In Armenia, IFAD will help finance a US$ 28.7 million economic development programme in seven rural mountain districts. One of the programmes main goals is to boost local incomes by improved access to rural finance, including seasonal credit for small farmers and medium- and long-term loans for rural enterprises. A substantial part of IFADs US$ 15.3 million loan will be used to provide refinancing capital to pre-qualified commercial banks and other eligible financial institutions.
In the state of Kordofan in western Sudan, a US$ 49 million programme will benefit about 200,000 poor households, especially pastoral farmers, by improving natural resource management and access. The programme will work to transfer land and water management to local users communities and demarcate dedicated herding and farming areas. IFAD will support the programme with a US$ 25.5 million loan which will be signed by the President of IFAD as soon as the Comprehensive Peace Agreement has been signed.
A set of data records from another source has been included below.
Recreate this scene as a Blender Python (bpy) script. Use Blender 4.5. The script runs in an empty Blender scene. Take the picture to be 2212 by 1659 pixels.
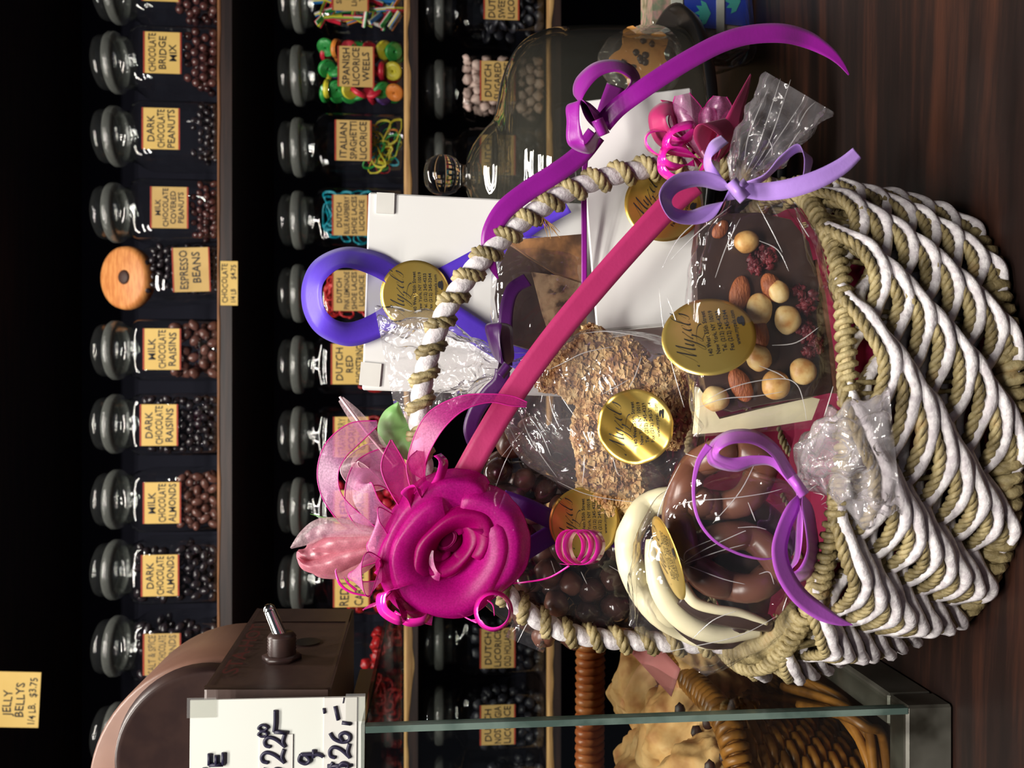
import bpy, math, random
import numpy as np
from mathutils import Vector, Matrix, noise
# ---------------------------------------------------------------- camera, world, lights, exposure
C = bpy.context.scene.collection
SC = bpy.context.scene
FPX = 1850.0
PITCH = math.radians(5.0)
CAMZ = 0.33
cd = bpy.data.cameras.new('camera'); cam = bpy.data.objects.new('camera', cd); C.objects.link(cam)
FW = Vector((0, math.cos(PITCH), -math.sin(PITCH))); UP = Vector((0, math.sin(PITCH), math.cos(PITCH)))
XC, YC = -UP, Vector((1, 0, 0))            # the phone was held on its side: picture right is down
CP = Vector((0, 0, CAMZ))
m = Matrix.Identity(4)
for i in range(3):
    m[i][0] = XC[i]; m[i][1] = YC[i]; m[i][2] = -FW[i]; m[i][3] = CP[i]
cam.matrix_world = m
cd.sensor_fit = 'HORIZONTAL'; cd.sensor_width = 36; cd.lens = FPX / 2212 * 36; cd.clip_start = 0.02
cd.dof.use_dof = True; cd.dof.focus_distance = 0.56; cd.dof.aperture_fstop = 14
SC.camera = cam
def P(px, py, d):
    """point seen at pixel (px, py) of the 2212 x 1659 photo, d metres along the view axis"""
    return CP + XC * ((px - 1106) / FPX * d) + YC * (-(py - 829.5) / FPX * d) + FW * d
w = bpy.data.worlds.new('room_air'); SC.world = w; w.use_nodes = True
w.node_tree.nodes['Background'].inputs[0].default_value = (0.75, 0.8, 1.0, 1)
w.node_tree.nodes['Background'].inputs[1].default_value = 0.055
vs = SC.view_settings; vs.view_transform = 'Standard'; vs.look = 'None'; vs.gamma = 1; vs.use_curve_mapping = False
vs.exposure = 0.12
cy = SC.cycles
cy.max_bounces = 10; cy.diffuse_bounces = 2; cy.glossy_bounces = 3; cy.transmission_bounces = 6; cy.transparent_max_bounces = 28
cy.caustics_reflective = False; cy.caustics_refractive = False; cy.sample_clamp_indirect = 4; cy.use_denoising = True
CEIL = 1.62
FIX = [(-0.20, -0.15, 15.0), (-0.25, -0.80, 18.0), (-0.05, 0.92, 9.5)]       # x, y, watts per tube
LAMPC = (1.0, 0.955, 0.88)
# ---------------------------------------------------------------- helpers
def lin(c):
    return tuple((v / 255 / 12.92) if v / 255 <= 0.04045 else ((v / 255 + 0.055) / 1.055) ** 2.4 for v in c)
def nodes(name):
    m = bpy.data.materials.new(name); m.use_nodes = True
    nt = m.node_tree
    return m, nt, nt.nodes['Principled BSDF'], nt.nodes['Material Output']
def N(nt, t, **kw):
    n = nt.nodes.new(t)
    for k, v in kw.items():
        if k in n.inputs: n.inputs[k].default_value = v
        else: setattr(n, k, v)
    return n
def coords(nt, scale=(1, 1, 1)):
    tc = N(nt, 'ShaderNodeTexCoord'); mp = N(nt, 'ShaderNodeMapping'); mp.inputs['Scale'].default_value = scale
    nt.links.new(tc.outputs['Object'], mp.inputs['Vector']); return mp.outputs[0]
def mat(name, c1, c2=None, rough=0.5, scale=60, metal=0, bump=0, bscale=None, stretch=(1, 1, 1), spec=0.5, coat=0, sheen=0, lo=0.4, hi=0.6, trans=0, detail=4, bdist=0.002, ramp=None):
    m, nt, b, o = nodes(name); L = nt.links
    v = coords(nt, stretch)
    if c2 or ramp:
        n = N(nt, 'ShaderNodeTexNoise', Scale=scale, Detail=detail); L.new(v, n.inputs['Vector'])
        r = N(nt, 'ShaderNodeValToRGB'); e = r.color_ramp.elements
        if ramp:
            while len(e) < len(ramp): e.new(0.5)
            for k, (p, c) in enumerate(ramp): e[k].position = p; e[k].color = (*lin(c), 1)
        else:
            e[0].position = lo; e[1].position = hi; e[0].color = (*lin(c1), 1); e[1].color = (*lin(c2), 1)
        L.new(n.outputs[0], r.inputs[0]); L.new(r.outputs[0], b.inputs['Base Color'])
    else:
        n = N(nt, 'ShaderNodeTexNoise', Scale=scale, Detail=2); L.new(v, n.inputs['Vector'])
        mr = N(nt, 'ShaderNodeMapRange'); mr.inputs['To Min'].default_value = max(0.02, rough - 0.05); mr.inputs['To Max'].default_value = min(1, rough + 0.05)
        L.new(n.outputs[0], mr.inputs[0]); L.new(mr.outputs[0], b.inputs['Roughness'])
        b.inputs['Base Color'].default_value = (*lin(c1), 1)
    if c2 or ramp: b.inputs['Roughness'].default_value = rough
    b.inputs['Metallic'].default_value = metal; b.inputs['Specular IOR Level'].default_value = spec
    b.inputs['Coat Weight'].default_value = coat; b.inputs['Sheen Weight'].default_value = sheen
    b.inputs['Transmission Weight'].default_value = trans
    if bump:
        n2 = N(nt, 'ShaderNodeTexNoise', Scale=bscale or scale, Detail=4); L.new(v, n2.inputs['Vector'])
        bp = N(nt, 'ShaderNodeBump', Strength=bump, Distance=bdist); L.new(n2.outputs[0], bp.inputs['Height']); L.new(bp.outputs[0], b.inputs['Normal'])
    return m
def thin_glass(name, tint=(1, 1, 1), rough=0.02, boost=1.0, bump=0, bscale=40, haze=0.0, hazec=(1, 1, 1), ior=1.5, stretch=(1, 1, 1), base=0.0):
    """a thin sheet of glass or film: clear, mirror-like at its own angle"""
    m, nt, b, o = nodes(name); L = nt.links; nt.nodes.remove(b)
    t = N(nt, 'ShaderNodeBsdfTransparent'); t.inputs[0].default_value = (*tint, 1)
    g = N(nt, 'ShaderNodeBsdfGlossy'); g.inputs['Roughness'].default_value = rough
    fr = N(nt, 'ShaderNodeFresnel', IOR=ior); ge = N(nt, 'ShaderNodeNewGeometry'); im = N(nt, 'ShaderNodeMapRange')   # both faces of a thin sheet mirror alike
    im.inputs['To Min'].default_value = ior; im.inputs['To Max'].default_value = 1 / ior; L.new(ge.outputs['Backfacing'], im.inputs[0]); L.new(im.outputs[0], fr.inputs['IOR'])
    if bump:
        v = coords(nt, stretch)
        n2 = N(nt, 'ShaderNodeTexNoise', Scale=bscale, Detail=2.5, Distortion=1.2); L.new(v, n2.inputs['Vector'])
        ab = N(nt, 'ShaderNodeMath', operation='ABSOLUTE'); sb = N(nt, 'ShaderNodeMath', operation='SUBTRACT'); sb.inputs[1].default_value = 0.5
        L.new(n2.outputs[0], sb.inputs[0]); L.new(sb.outputs[0], ab.inputs[0])
        bp = N(nt, 'ShaderNodeBump', Strength=bump, Distance=0.012); L.new(ab.outputs[0], bp.inputs['Height'])
        L.new(bp.outputs[0], g.inputs['Normal']); L.new(bp.outputs[0], fr.inputs['Normal'])
    mu = N(nt, 'ShaderNodeMath', operation='MULTIPLY_ADD', use_clamp=True); mu.inputs[1].default_value = boost; mu.inputs[2].default_value = base; L.new(fr.outputs[0], mu.inputs[0])
    mx = N(nt, 'ShaderNodeMixShader'); L.new(mu.outputs[0], mx.inputs[0]); L.new(t.outputs[0], mx.inputs[1]); L.new(g.outputs[0], mx.inputs[2])
    out = mx
    if haze:
        d = N(nt, 'ShaderNodeBsdfDiffuse'); d.inputs[0].default_value = (*hazec, 1)
        mh = N(nt, 'ShaderNodeMixShader'); mh.inputs[0].default_value = haze; L.new(mx.outputs[0], mh.inputs[1]); L.new(d.outputs[0], mh.inputs[2]); out = mh
    L.new(out.outputs[0], o.inputs[0]); return m
def organza(name, c, clear, shine=0.12):
    m, nt, b, o = nodes(name); L = nt.links; nt.nodes.remove(b); c = (*lin(c), 1)
    d = N(nt, 'ShaderNodeBsdfDiffuse'); d.inputs[0].default_value = c
    tl = N(nt, 'ShaderNodeBsdfTranslucent'); tl.inputs[0].default_value = c
    g = N(nt, 'ShaderNodeBsdfGlossy'); g.inputs['Roughness'].default_value = 0.38
    a = N(nt, 'ShaderNodeMixShader'); a.inputs[0].default_value = 0.4; L.new(d.outputs[0], a.inputs[1]); L.new(tl.outputs[0], a.inputs[2])
    e = N(nt, 'ShaderNodeMixShader'); e.inputs[0].default_value = shine; L.new(a.outputs[0], e.inputs[1]); L.new(g.outputs[0], e.inputs[2])
    t = N(nt, 'ShaderNodeBsdfTransparent'); t.inputs[0].default_value = tuple(0.5 + 0.5 * x for x in c[:3]) + (1,)
    v = coords(nt); n = N(nt, 'ShaderNodeTexNoise', Scale=900, Detail=1); L.new(v, n.inputs['Vector'])
    mr = N(nt, 'ShaderNodeMapRange'); mr.inputs['From Min'].default_value = 0.3; mr.inputs['From Max'].default_value = 0.7
    mr.inputs['To Min'].default_value = max(0, clear - 0.12); mr.inputs['To Max'].default_value = clear + 0.12; L.new(n.outputs[0], mr.inputs[0])
    x = N(nt, 'ShaderNodeMixShader'); L.new(mr.outputs[0], x.inputs[0]); L.new(e.outputs[0], x.inputs[1]); L.new(t.outputs[0], x.inputs[2])
    L.new(x.outputs[0], o.inputs[0]); return m

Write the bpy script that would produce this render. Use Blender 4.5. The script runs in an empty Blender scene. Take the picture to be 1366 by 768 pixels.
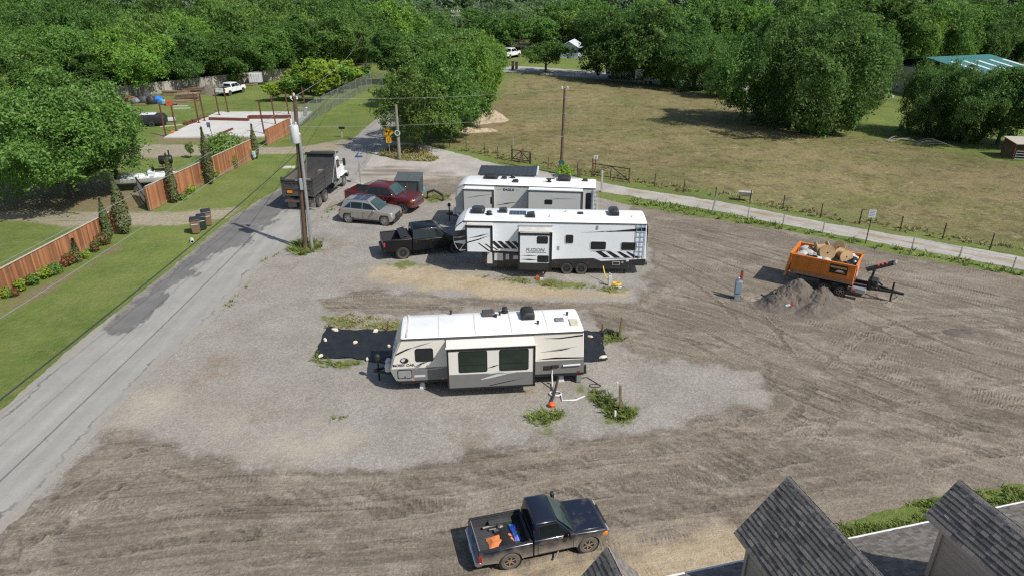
import bpy, bmesh, math, random
import numpy as np
from mathutils import Vector, Matrix, noise as mnoise
from mathutils.geometry import delaunay_2d_cdt
RD = math.radians
FPX, PIT, CAMH = 911.0, RD(24.5), 18.2
scene = bpy.context.scene
COL = scene.collection

# ------------------------------------------------------------------ helpers
def at(px, py, z=0.0):
    """world point at height z seen at photo pixel (px, py)"""
    u = (px - 683) / FPX; v = (384 - py) / FPX
    d = (u, math.cos(PIT) + v * math.sin(PIT), -math.sin(PIT) + v * math.cos(PIT))
    t = (z - CAMH) / d[2]
    return Vector((d[0] * t, d[1] * t, z))
def proj(x, y, z):
    z -= CAMH
    dep = y * math.cos(PIT) - z * math.sin(PIT); up = y * math.sin(PIT) + z * math.cos(PIT)
    return 683 + FPX * x / dep, 384 - FPX * up / dep, dep
def pts(l, z=0.0): return [at(a, b, z) for a, b in l]

def tag(o, label=None, cat=None, group=None, kind=None):
    if label: o['label'] = label
    if cat: o['category'] = cat
    if group: o['group'] = group
    if kind: o['kind'] = kind
    return o
def thing(name, label, cat, loc=(0, 0, 0), rz=0, group=None):
    o = bpy.data.objects.new(name, None); COL.objects.link(o)
    o.location = loc; o.rotation_euler = (0, 0, rz); o.empty_display_size = .2
    return tag(o, label, cat, group)
def dup(root, loc=None, rz=None, label=None, scale=None):
    r = root.copy(); COL.objects.link(r)
    if loc is not None: r.location = loc
    if rz is not None: r.rotation_euler = (0, 0, rz)
    if scale is not None: r.scale = scale if hasattr(scale, '__len__') else (scale,) * 3
    if label: r['label'] = label
    for ch in list(root.children):
        c = ch.copy(); COL.objects.link(c); c.parent = r
        for g in ch.children:
            d = g.copy(); COL.objects.link(d); d.parent = c
    return r

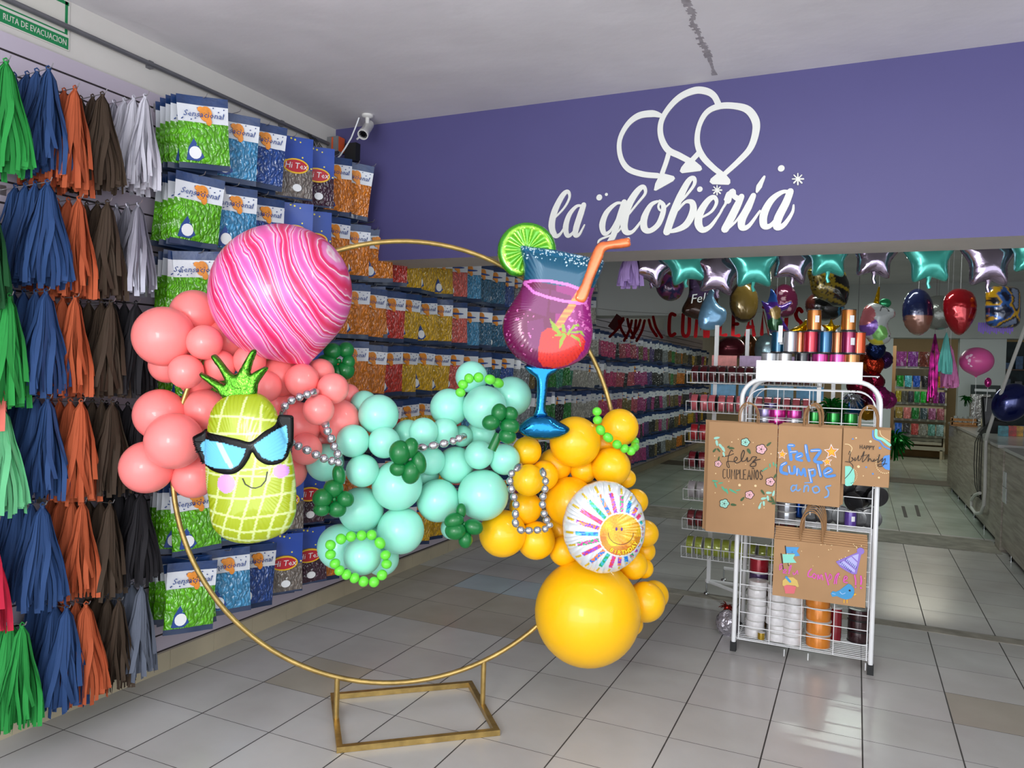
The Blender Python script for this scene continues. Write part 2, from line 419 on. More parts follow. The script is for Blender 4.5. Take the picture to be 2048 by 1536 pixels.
# ---------------------------------------------------------------- evacuation sign, conduit, junction box
m_green = mat('sign_green', '#0e7a46', .4); m_sw = mat('sign_white', '#c9c6be', .4)
t = thing('evacuation_sign', 'green and white evacuation route sign high on the left wall behind the conduit', 'sign', (-.0195, 2.0, 3.12))
def yz(mb): # xz-plane artwork turned onto the left wall (faces +x, reads along +y)
    return mb.xf(Matrix(((0, -1, 0, 0), (1, 0, 0, 0), (0, 0, 1, 0), (0, 0, 0, 1))))
yz(MB().b2(-.3, .285, -.004, 0, -.105, .115)).obj('sign_board', m_sw, t, smooth=False)
yz(MB().b2(-.3, .28, -.0046, -.004, -.1, -.048).b2(-.3, .28, -.0046, -.004, .095, .11).b2(.262, .275, -.0046, -.004, -.03, .11).b2(-.3, .275, -.0046, -.004, -.036, -.030)).obj('green_print', m_green, t, smooth=False)
tx = text_mb('RUTA DE EVACUACION', .037, thick=.001); tx.xf(Matrix.Translation((.132, -.0052, -.074)) @ Matrix.Diagonal((.70, 1, 1, 1)))
yz(tx).obj('lettering', m_sw, t, smooth=False)
m_cond = mat('galvanised_conduit', '#75757a', .45, metal=.6, var=.1, scale=10)
cd = thing('electrical_conduit', 'grey metal conduit running under the ceiling along the left wall', 'conduit', (0, 3, 3.11))
MB().tube([(.005, -4.2, -.0), (.005, -1.0, .002), (.005, 1.09, .0)], .0125, 10).obj('pipe', m_cond, cd)
for yy in (-2.2, -1.25, -.3, .65): MB().box((-.005, yy, .0), (.028, .025, .034)).obj('clamp', m_cond, cd, smooth=False)
jb = thing('junction_box', 'grey junction box with orange side at the end of the conduit', 'junction box', (.03, 4.14, 3.11))
MB().box((0, 0, 0), (.09, .075, .1)).obj('box_body', mat('grey_metal_box', '#77787a', .5), jb, smooth=False)
MB().box((.046, 0, .0), (.004, .06, .096)).box((0, -.0385, .0), (.012, .004, .09)).obj('orange_side', mat('orange_plastic', '#d2552a', .4), jb, smooth=False)
bb = MB().box((.14, 4.175, 3.06), (.09, .05, .12)); tag(bb.obj('power_adapter', black_rub, smooth=False), 'black power adapter box on the purple beam beside the junction box', 'adapter')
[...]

In Jordan, IFAD will provide a US$ 11.4 million loan and a US$ 200,000 grant to support the second phase of the Agricultural Resources Management Project, which has a total cost of US$ 41.7 million.
In Western and Central Africa, IFAD will loan US$ 16 million for an eight-year sustainable rural development programme in Burkina Faso. The US$ 38.3 million programme will benefit about 440,000 people in 374 villages in the central and northern provinces by working to increase and diversify agricultural production and other income-generating activities, and enhance watershed management. The programme will also secure land access for rural poor farmers.
IFAD is a specialized agency of the United Nations dedicated to eradicating rural poverty. More than 200 IFAD-supported rural poverty eradication programmes are currently underway. IFAD has invested about US$ 3 billion in these programmes, which are worth a total of US$ 6.5 billion. At full development, these programmes will help more than 100 million rural poor men and women to achieve better lives for themselves and their families.